I often think of myself as a heart person, even though there's never anything wrong with my good mind. I feel and think with my heart's mind, where I allow myself, as if by default, to reason and express unruly and unschooled. That said, I would easily conclude that I am a stronger feeler than a thinker. Taking this English class where reading, thinking and writing are daily disciplinary practices has kick-started my learning to think anew, otherwise, not as lazily.
I am thinking to myself right now, "No wonder I like writing Haiku, where I easily hunt for 17-syllable words, then legitimately, I can cook the game." (I know I am saying something rather true about myself here.) Towards the end of last year, prior to registering for this class, I was thinking to start writing regularly as in cultivating a hobby, also because I do enjoy crafting, linguistically. Little did I know, I would be forced, um I mean, disciplined to read, think and write likely every single day for at least an entire quarter. With an ambition to get top grades for every class I take on this academic path, I know I will buckle up and do my work. Nevertheless, I desire to see myself grow and change, for the better, intellectually, as well as getting good looking grades just for the records. I resolve to put this good mind of mine that was given to me freely to some good sweating workouts that might just bring on a makeover. After all, I have always wanted to write; now I will learn to work for it, so I can write, and write well.
To connect, in reading, with great minds penned in literature, and be able to elicit and organize my own thoughts afterwards, and sculpt the work of my mind into clear and solid writing that would, somehow, also better contribute to my communities around me, wow, is a high life I can aspire to live right now. Wow. Indeed, I am a lucky go happy, as always.
The reason I chose to say I could have been lazy to express the way I usually express in words, written or spoken is precisely the first thing that I thought of when I finished reading E. B. White's Once More To The Lake.
It's a very simple story where the narrator and his own son spent a week at his very own childhood summer get-away at a lake. The author took great care and fierce devotion to journey the writing in impeccable details. I know such an abundant fruitfulness in great work like White's could only sprout and spread from a persistent die-hard willingness to work hard and harder.
I love what White wrote about his experiencing a dual existence alike, in that week of revisiting the lake, as a dad to his own son, who was but himself as a son to his own dad. I can easily relate to, White described it as a creepy sensation, where I am the parent speaking what my mother had once told me to my daughter, where I was the daughter being addressed to, almost at the same breath. Creepy, and even deeply intriguing. I wonder if my daughter would also have this experience, should she ever mother another daughter some day.
Whenever I manage to 'duplicate' experience from my childhood that I could share with my daughter here, away from my birth place, together we grow , and together we change from the previous to the present, yet we remain who we are, and who we have always been will always be, hence our immorality. In the same light, generation by generation, Life evolves and lives on is maybe what I have learned from reading the story.

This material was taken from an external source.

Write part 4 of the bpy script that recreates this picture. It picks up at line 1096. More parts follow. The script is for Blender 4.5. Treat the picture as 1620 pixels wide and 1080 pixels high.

I absolutely resonate with what White said about life being life (if I am reading it right at all), growing, changing yet immortally existing still, just like the old and the new summer days at the Lake, and all that is in the Lake and around the Lake. Everything yesterday is the same everything today; except, the only difference being the waitresses' cleanly washed hair.
I see life in a big picture similar like that, life being immortal. I don't deny all earthlings, the embodiment of life on earth has a defined and limited time frame here. We live, we grow, we change and then we die (or not). However, Life goes on being Life, no matter who lives or dies, no matter if it was every August at the Lake, or just this one week at the Lake, the fade-proof lake where the woods are unshatterable.
My heart's mind surely feasted luxuriously when reading E. B. White's Once More To The Lake. I went along visiting a mystical body of water where my curious eyes see the solar panels displayed on the dragonflies' wings resting on the fishing rods diligently, and my keen ears heard the cool damp summer morning air daringly quenching up the night's stiff thirst there at the Lake, for my host catered his offering generously, once more.